Publié le 31 juillet 2014 par Mpbernet

On a tué Jaurès

On célèbre aujourd’hui le centenaire de l’assassinat de Jean Jaurès, événement précurseur de la Grande Guerre. J’ai découvert il y a peu de temps l’extraordinaire destin de son meurtrier …

Né en 1885, Raoul Villain ne correspond pas au portrait-type de l’anarchiste illuminé habituel. C’est un jeune exalté, un temps adhérent du «Sillon», catholique, nationaliste et belliciste… La police qui a enquêté sur ses jeunes années, le décrit comme « un jeune homme très sérieux, très doux et parfaitement bien éduqué », et qui « n’avait aucune mauvaise fréquentation, n’allait ni au café ni aux spectacles ».

Pourtant, c’est ce jeune bourgeois rémois qui, au soir du 31 juillet 1914, tira à travers la fenêtre du Café du Croissant et assassina Jean Jaurès, le chantre de la paix, à la veille du déclenchement de la Grande Guerre. C’était juste il y a cent ans.

Cependant, ce qui est encore plus étonnant, c’est la suite de son destin. Car contrairement à ce qu’on pouvait attendre d’un acte aussi violent que délibéré, cet homme immédiatement appréhendé par la police, fut mis à l’abri d’une prison pendant toute la durée de la guerre et ne risqua jamais sa peau dans les tranchées. Une chance extraordinaire pour ce jeune homme en âge d’être immédiatement mobilisé.

Durant toute la durée de son incarcération en l’attente de son procès – il aura fait cinquante-six mois de détention préventive - l’opinion publique a bien changé sous l’effet de l’hystérie de la victoire. Politiquement, il devient de plus en plus difficile d’envisager un verdict de peine de mort. Les pacifistes sont voués aux gémonies.

Pour avoir assassiné Jean Jaurès d’une balle en pleine tête, Raoul Villain sera acquitté et condamné à verser un franc symbolique de dommages et intérêts : la veuve du leader socialiste pacifiste, Louise, se verra alors contrainte de rembourser les frais de justice.

Anatole France avait parfaitement entendu son ami Jaurès, et avait saisi que la guerre est la défaite de la lutte des classes face à l’impératif de la résignation. «  Travailleurs, Jaurès a vécu pour vous, il est mort pour vous.

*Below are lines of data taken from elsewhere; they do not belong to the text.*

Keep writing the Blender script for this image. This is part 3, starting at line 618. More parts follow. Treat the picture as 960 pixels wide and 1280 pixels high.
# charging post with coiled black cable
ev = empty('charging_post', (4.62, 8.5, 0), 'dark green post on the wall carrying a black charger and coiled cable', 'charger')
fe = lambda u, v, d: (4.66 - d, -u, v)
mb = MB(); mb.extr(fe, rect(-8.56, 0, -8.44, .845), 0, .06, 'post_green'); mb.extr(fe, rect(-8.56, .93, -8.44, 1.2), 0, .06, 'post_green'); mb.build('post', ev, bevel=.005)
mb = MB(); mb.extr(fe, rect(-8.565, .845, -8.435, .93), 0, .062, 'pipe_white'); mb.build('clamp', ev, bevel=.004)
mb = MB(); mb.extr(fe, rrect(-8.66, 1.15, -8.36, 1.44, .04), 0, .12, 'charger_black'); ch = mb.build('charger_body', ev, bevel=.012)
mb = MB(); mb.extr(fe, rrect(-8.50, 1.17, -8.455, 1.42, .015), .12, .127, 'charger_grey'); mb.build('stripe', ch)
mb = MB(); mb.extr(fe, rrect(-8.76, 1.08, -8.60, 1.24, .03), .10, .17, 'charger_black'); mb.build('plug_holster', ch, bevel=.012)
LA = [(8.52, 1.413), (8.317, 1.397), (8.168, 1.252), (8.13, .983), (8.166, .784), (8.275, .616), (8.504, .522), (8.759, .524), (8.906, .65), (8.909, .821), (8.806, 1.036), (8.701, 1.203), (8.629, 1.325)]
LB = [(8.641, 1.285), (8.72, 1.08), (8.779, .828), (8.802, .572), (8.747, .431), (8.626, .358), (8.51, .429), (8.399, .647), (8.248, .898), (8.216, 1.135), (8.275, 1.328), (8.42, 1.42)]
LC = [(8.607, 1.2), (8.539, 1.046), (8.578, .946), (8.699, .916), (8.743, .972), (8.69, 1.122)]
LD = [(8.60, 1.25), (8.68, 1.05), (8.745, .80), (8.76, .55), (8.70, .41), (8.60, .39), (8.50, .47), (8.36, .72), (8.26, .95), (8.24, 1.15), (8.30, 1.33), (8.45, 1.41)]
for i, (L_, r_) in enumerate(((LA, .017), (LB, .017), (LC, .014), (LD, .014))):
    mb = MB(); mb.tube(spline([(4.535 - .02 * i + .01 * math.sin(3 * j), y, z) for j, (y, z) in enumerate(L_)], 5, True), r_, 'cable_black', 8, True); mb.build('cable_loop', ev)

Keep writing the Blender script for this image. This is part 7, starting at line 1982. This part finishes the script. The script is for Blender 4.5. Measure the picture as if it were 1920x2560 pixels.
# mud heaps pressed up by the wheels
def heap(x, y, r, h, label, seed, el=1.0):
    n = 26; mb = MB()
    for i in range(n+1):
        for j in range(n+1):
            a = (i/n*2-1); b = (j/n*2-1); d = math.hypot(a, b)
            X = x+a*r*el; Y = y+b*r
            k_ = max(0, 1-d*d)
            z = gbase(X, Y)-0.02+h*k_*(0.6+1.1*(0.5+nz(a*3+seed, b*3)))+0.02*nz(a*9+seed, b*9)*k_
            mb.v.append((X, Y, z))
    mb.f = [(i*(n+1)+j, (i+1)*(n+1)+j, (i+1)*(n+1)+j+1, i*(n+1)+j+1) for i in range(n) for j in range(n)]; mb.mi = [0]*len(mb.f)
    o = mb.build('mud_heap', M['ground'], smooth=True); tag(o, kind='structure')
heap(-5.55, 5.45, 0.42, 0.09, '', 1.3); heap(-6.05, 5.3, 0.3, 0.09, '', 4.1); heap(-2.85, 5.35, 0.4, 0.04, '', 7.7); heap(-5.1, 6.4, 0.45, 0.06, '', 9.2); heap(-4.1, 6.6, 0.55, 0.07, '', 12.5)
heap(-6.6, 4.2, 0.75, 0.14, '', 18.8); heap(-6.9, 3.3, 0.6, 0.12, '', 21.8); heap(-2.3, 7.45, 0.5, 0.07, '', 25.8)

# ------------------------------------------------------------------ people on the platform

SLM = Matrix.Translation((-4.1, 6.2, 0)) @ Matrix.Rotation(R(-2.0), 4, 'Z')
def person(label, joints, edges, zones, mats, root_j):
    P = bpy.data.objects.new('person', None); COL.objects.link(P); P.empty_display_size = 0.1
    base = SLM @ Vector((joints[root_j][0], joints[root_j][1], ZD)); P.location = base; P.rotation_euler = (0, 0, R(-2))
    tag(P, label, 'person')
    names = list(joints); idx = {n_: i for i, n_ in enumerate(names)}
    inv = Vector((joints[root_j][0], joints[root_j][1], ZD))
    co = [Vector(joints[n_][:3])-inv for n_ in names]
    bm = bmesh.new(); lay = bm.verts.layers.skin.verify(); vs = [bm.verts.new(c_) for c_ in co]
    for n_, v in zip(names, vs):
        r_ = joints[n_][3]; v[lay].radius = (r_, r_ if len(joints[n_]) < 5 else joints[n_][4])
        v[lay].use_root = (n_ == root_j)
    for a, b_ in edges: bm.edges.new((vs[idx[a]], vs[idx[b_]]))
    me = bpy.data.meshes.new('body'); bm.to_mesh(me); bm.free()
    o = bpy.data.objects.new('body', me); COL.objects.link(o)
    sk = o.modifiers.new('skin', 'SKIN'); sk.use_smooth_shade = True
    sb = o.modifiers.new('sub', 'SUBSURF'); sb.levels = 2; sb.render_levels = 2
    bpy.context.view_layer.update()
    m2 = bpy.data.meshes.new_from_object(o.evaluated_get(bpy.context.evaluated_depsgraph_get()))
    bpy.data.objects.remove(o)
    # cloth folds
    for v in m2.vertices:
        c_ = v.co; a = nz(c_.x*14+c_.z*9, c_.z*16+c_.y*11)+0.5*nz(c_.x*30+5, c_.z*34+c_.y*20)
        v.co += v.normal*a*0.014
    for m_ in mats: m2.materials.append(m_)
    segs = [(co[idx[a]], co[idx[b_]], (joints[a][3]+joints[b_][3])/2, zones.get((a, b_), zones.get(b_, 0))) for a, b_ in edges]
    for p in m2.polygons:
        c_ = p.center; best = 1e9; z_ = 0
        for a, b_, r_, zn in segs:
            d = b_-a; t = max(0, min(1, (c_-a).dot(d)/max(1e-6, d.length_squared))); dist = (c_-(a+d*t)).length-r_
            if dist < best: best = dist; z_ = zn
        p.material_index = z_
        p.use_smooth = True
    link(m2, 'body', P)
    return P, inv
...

Un verdict monstrueux proclame que son assassinat n’est pas un crime. Ce verdict vous met hors la loi, vous et tous ceux qui défendent votre cause. Travailleurs, veillez ! ». Avec peut-être encore davantage de lucidité et de force, il finit par déclarer : « On croit mourir pour la patrie, on meurt pour les industriels ! »

Mais plus incroyable est encore la suite du destin de Raoul Villain…

Raoul Villain retourne à l’anonymat, prend des pseudonymes. Il est arrêté pour de minables trafics, fait de la prison, tente de se suicider à plusieurs reprises, puis part se réfugier aux Baléares où il vit à Ibiza dans une maison inachevée sur la plage…

Peu après le début de la guerre civile, le 20 juillet 1936, la garnison militaire et les gardes civils de l'île se rallient aux franquistes. Les républicains de Barcelone reprennent les Baléares. Les 9 et 10 septembre 1936, une colonne de près de cinq cents anarchistes, sous la bannière de « Cultura y Acción » dévaste Ibiza. Dans la plus totale confusion, les anarchistes exécutent Raoul Villain sans que l'on sache s'ils connaissaient son identité, son passé ni ses options politiques.